La croissance soutenable. La crise sanitaire a provoqué une prise de conscience plus importante de la nécessité de faire attention à l’environnement dans lequel nous évoluons. Chacun a noté les bienfaits sur cet environnement des périodes de confinement. Mais personne n’est franchement prêt à accepter une baisse de revenu qui serait compatible avec une situation de ce type qui s’inscrirait dans la durée. Au-delà de cet arbitrage impossible, les choix à faire doivent s’inscrire dans la durée puisque les effets négatifs des émissions de gaz à effet de serre, par exemple, ne sont visibles qu’après plusieurs années.

La substitution massive des énergies doit s’opérer rapidement pour limiter les effets retard mentionnés.

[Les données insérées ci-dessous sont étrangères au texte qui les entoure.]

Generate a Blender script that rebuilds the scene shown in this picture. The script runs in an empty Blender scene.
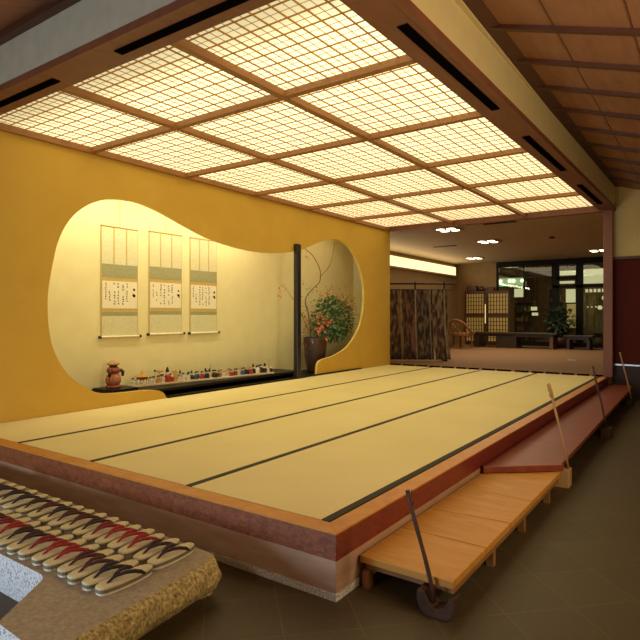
import bpy, bmesh, math, random
from mathutils import Vector, Matrix
random.seed(11)
SC = bpy.context.scene
C = SC.collection
PI = math.pi

# ------------------------------------------------------------------ helpers
def lin(c):
    f = lambda v: (v/12.92 if v <= .04045 else ((v+.055)/1.055)**2.4)
    return tuple(f(v/255.0) for v in c) + (1.0,)

def wloc(o):
    p = Vector((0, 0, 0))
    while o is not None:
        p += Vector(o.location); o = o.parent
    return p

class MB:
    """collects shapes, builds ONE mesh object"""
    def __init__(self):
        self.bm = bmesh.new(); self.mi = 0
    def face(self, vs):
        try:
            f = self.bm.faces.new(vs); f.material_index = self.mi; return f
        except ValueError:
            return None
    def hexa(self, P):
        v = [self.bm.verts.new(p) for p in P]
        for q in ((0, 3, 2, 1), (4, 5, 6, 7), (0, 1, 5, 4), (1, 2, 6, 5), (2, 3, 7, 6), (3, 0, 4, 7)):
            self.face([v[i] for i in q])
        return self
    def box(self, x0, x1, y0, y1, z0, z1):
        return self.hexa([(x0, y0, z0), (x1, y0, z0), (x1, y1, z0), (x0, y1, z0),
                          (x0, y0, z1), (x1, y0, z1), (x1, y1, z1), (x0, y1, z1)])
    def bar(self, a, b, w, h, up=(0, 0, 1)):
        a = Vector(a); b = Vector(b); d = (b-a).normalized(); up = Vector(up)
        s = d.cross(up)
        if s.length < 1e-5: s = d.cross(Vector((0, 1, 0)))
        s.normalize(); u = s.cross(d).normalized()
        s *= w/2; u *= h/2
        return self.hexa([a-s-u, a+s-u, a+s+u, a-s+u, b-s-u, b+s-u, b+s+u, b-s+u])
    def prism(self, pts, z0, z1):
        lo = [self.bm.verts.new((p[0], p[1], z0)) for p in pts]
        hi = [self.bm.verts.new((p[0], p[1], z1)) for p in pts]
        n = len(pts)
        self.face(lo[::-1]); self.face(hi)
        for i in range(n):
            j = (i+1) % n
            self.face([lo[i], lo[j], hi[j], hi[i]])
        return self
    def rings(self, R, cap=True, closed=True):
        V = [[self.bm.verts.new(p) for p in r] for r in R]
        n = len(V[0])
        for a, b in zip(V, V[1:]):
            for i in range(n if closed else n-1):
                j = (i+1) % n
                self.face([a[i], a[j], b[j], b[i]])
        if cap:
            self.face(V[0][::-1]); self.face(V[-1])
        return self
    def lathe(self, prof, c=(0, 0, 0), n=16, sx=1, sy=1):
        return self.rings([[(c[0]+r*sx*math.cos(2*PI*i/n), c[1]+r*sy*math.sin(2*PI*i/n), c[2]+z)
                            for i in range(n)] for r, z in prof])
    def tube(self, pts, rad, n=8):
        pts = [Vector(p) for p in pts]
        if not isinstance(rad, (list, tuple)): rad = [rad]*len(pts)
        R = []; pu = None
        for i, p in enumerate(pts):
            d = (pts[min(i+1, len(pts)-1)]-pts[max(i-1, 0)]).normalized()
            u = pu if pu is not None else (Vector((0, 0, 1)) if abs(d.z) < .9 else Vector((1, 0, 0)))
            s = d.cross(u).normalized(); u = s.cross(d).normalized(); pu = u
            R.append([p+(s*math.cos(2*PI*k/n)+u*math.sin(2*PI*k/n))*rad[i] for k in range(n)])
        return self.rings(R)
    def ball(self, c, r, s=(1, 1, 1), n=10):
        R = []
        for j in range(1, n//2+1):
            t = PI*j/(n//2+1)
            R.append([(c[0]+r*s[0]*math.sin(t)*math.cos(2*PI*i/n), c[1]+r*s[1]*math.sin(t)*math.sin(2*PI*i/n),
                       c[2]-r*s[2]*math.cos(t)) for i in range(n)])
        return self.rings(R)
    def build(self, name, mats, parent=None, smooth=False, bevel=0, label=None, origin=None):
        bmesh.ops.recalc_face_normals(self.bm, faces=self.bm.faces[:])
        me = bpy.data.meshes.new(name)
        if origin is None:
            if parent is not None: origin = wloc(parent)
            elif self.bm.verts:
                xs = [v.co.x for v in self.bm.verts]; ys = [v.co.y for v in self.bm.verts]
                origin = Vector(((min(xs)+max(xs))/2, (min(ys)+max(ys))/2, min(v.co.z for v in self.bm.verts)))
            else: origin = Vector()
        origin = Vector(origin)
        for v in self.bm.verts: v.co -= origin
        self.bm.to_mesh(me); self.bm.free()
        if not isinstance(mats, (list, tuple)): mats = [mats]
        for m in mats: me.materials.append(m)
        if smooth:
            for p in me.polygons: p.use_smooth = True
        o = bpy.data.objects.new(name, me); C.objects.link(o)
        if parent is not None: o.parent = parent
        else: o.location = origin
        if bevel:
            b = o.modifiers.new('bevel', 'BEVEL'); b.width = bevel; b.segments = 2; b.limit_method = 'ANGLE'
            b.angle_limit = math.radians(40)
        if label: o['label'] = label
        return o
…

Pour atteindre la neutralité carbone à l’horizon de 2050, il faut dès maintenant mettre en œuvre des stratégies volontaristes. Cela passe par d’importants investissements tant publics que privés. Cela doit se faire maintenant. C’est la condition nécessaire mais sûrement pas suffisante pour maintenir une trajectoire robuste des revenus et de l’emploi. Demain, il sera trop tard.

Conclusion. Ce cadre est forcément très contraignant car l’équilibre macroéconomique a été bouleversé par la crise sanitaire dans un environnement déjà sous tensions. Les politiques monétaires de taux d’intérêt zéro ne datent pas de cette crise, les tensions sino-américaines y sont aussi antérieures, les gains de productivité étaient réduits et la hausse de la dette publique, si elle s’est accélérée pendant la crise, était déjà bien perceptible auparavant. La crise sanitaire a accentué les déséquilibres macroéconomiques déjà perceptibles et elle en a ajouté puisque des secteurs d’activité vont devoir être repensés. Bref, la crise sanitaire oblige à réfléchir différemment au modèle économique et c’est cela qui va être fascinant au cours des prochaines années.

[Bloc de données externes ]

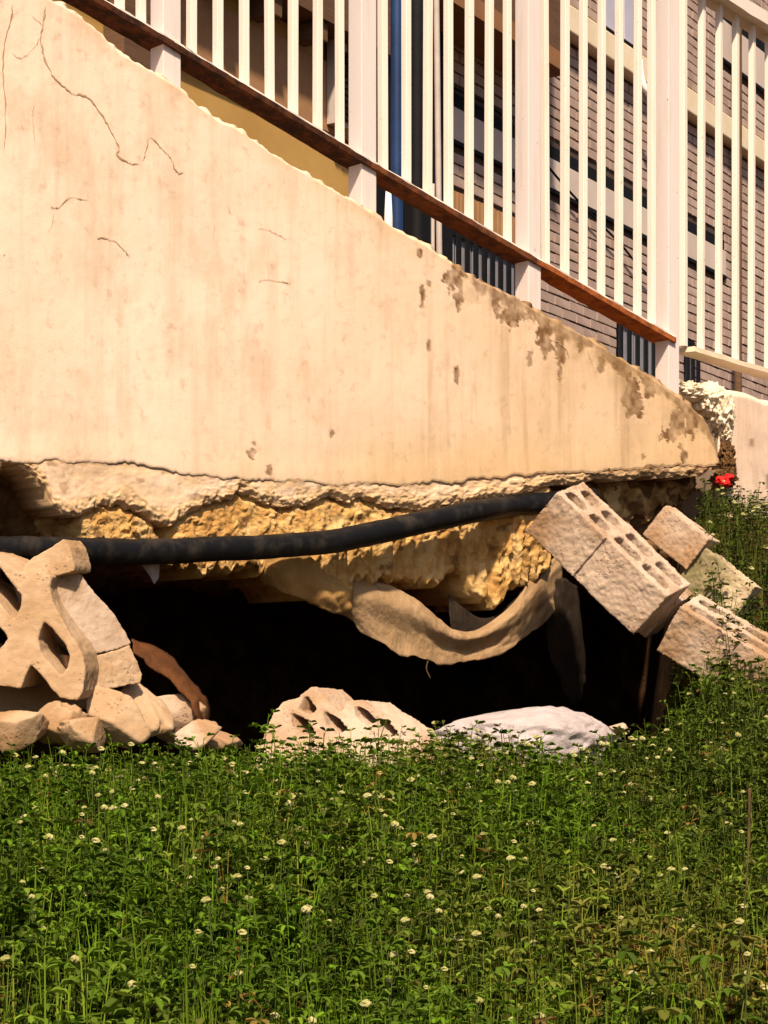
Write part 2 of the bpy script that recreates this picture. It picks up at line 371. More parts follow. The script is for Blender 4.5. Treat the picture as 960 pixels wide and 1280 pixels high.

Le nouvel équilibre passera, au moins temporairement
par davantage d’inflation.

A court terme, l’enjeu de 2021 sera la gestion par la politique économique de la situation macroéconomique. L’intervention des Etats en 2020 a permis, partout dans le monde, de repousser les ajustements en attendant de trouver une solution à la crise sanitaire. Cependant, celle-ci continue au début de 2021. Le Royaume-Uni vient de durcir son confinement, l’Allemagne également et les mesures restrictives en France ne seront pas levées avant un bon moment. L’effort de l’Etat sera-t-il maintenu de la même façon qu’en 2020 ou bien les gouvernements commenceront-ils à réduire leur effort? Ici il y a deux possibilités. La première est de mettre en œuvre des moyens plus limités, passant alors aux ménages et aux entreprises la dynamique de l’ajustement. Cela veut dire un risque de défaut plus élevé du côté des entreprises et une hausse du chômage puisque les différents filets de sécurité auront des mailles plus larges. La seconde possibilité, qui ne me semble pas pertinente pour l’instant, est celle de la volonté de revenir rapidement à l’orthodoxie budgétaire. Un mouvement trop rapide, au regard de la conjoncture, rappellerait la difficile période de 2011-2012 qu’il n’est pas souhaitable de remettre en œuvre.

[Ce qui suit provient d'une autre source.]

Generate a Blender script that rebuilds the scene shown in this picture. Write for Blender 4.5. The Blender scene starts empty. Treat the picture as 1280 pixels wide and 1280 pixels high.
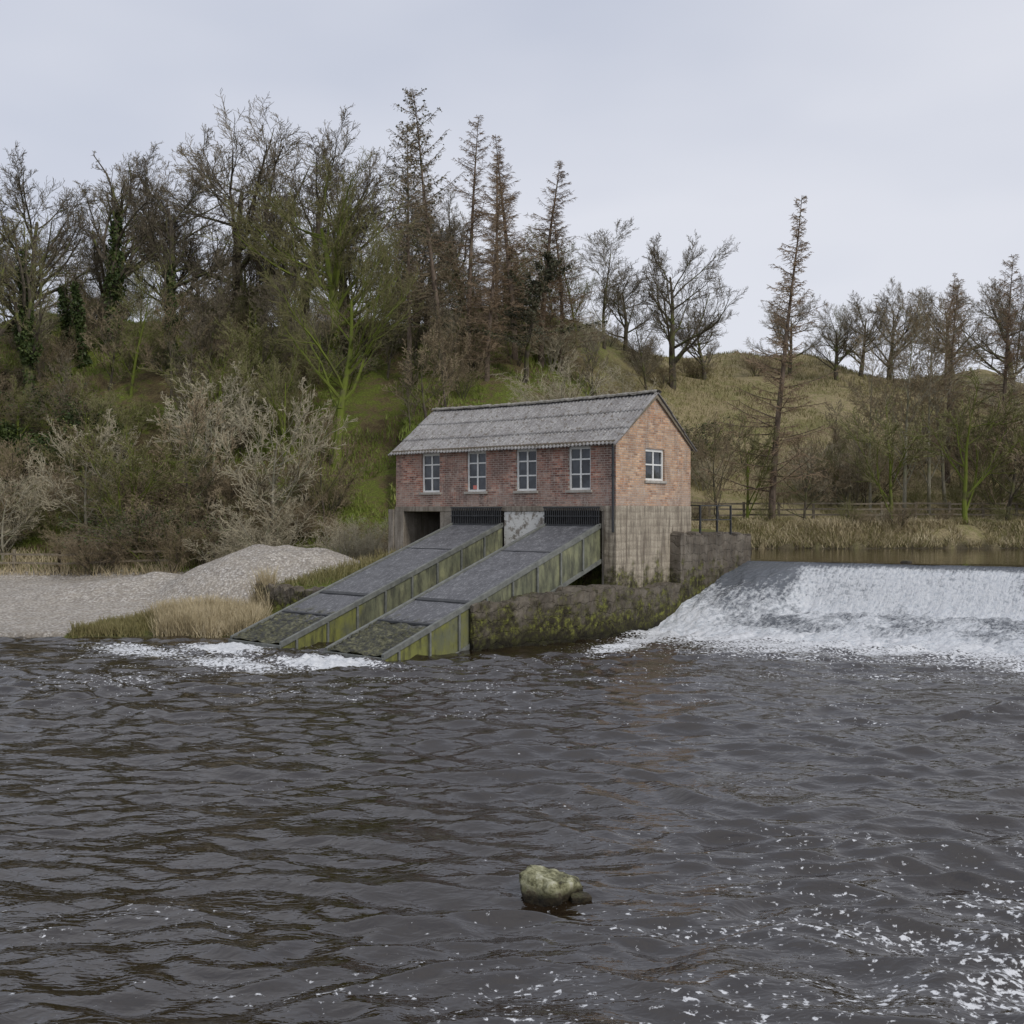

Ma perception est que les gouvernements resteront très présents en 2021 mais avec des mailles plus larges dans le filet de sécurité. L’ajustement macroéconomique ne passera plus uniquement par l’augmentation de la dette publique et son achat par les banques centrales. Le nouvel équilibre passera, au moins temporairement par davantage d’inflation. D’abord parce que cela facilitera la réallocation des ressources, à la manière dont cela s’est passé dans les années 1970 après le premier choc pétrolier. L’inflation avait facilité les ajustements. Avec l’action toujours active des banques centrales, cela se traduira par des taux d’intérêt réels négatifs pour, in fine, inciter les acteurs de l’économie à se tourner vers l’économie. Cela facilitera aussi la gestion de la dette publique en laissant davantage de marges de manœuvre aux gouvernements. C’est mon pari à l’horizon 2025. Le taux d’inflation dépendra davantage de considérations internes qu’externes, le contraire de ce qui a été observé pendant la globalisation, et sera plus élevé que les objectifs définis par les banques centrales.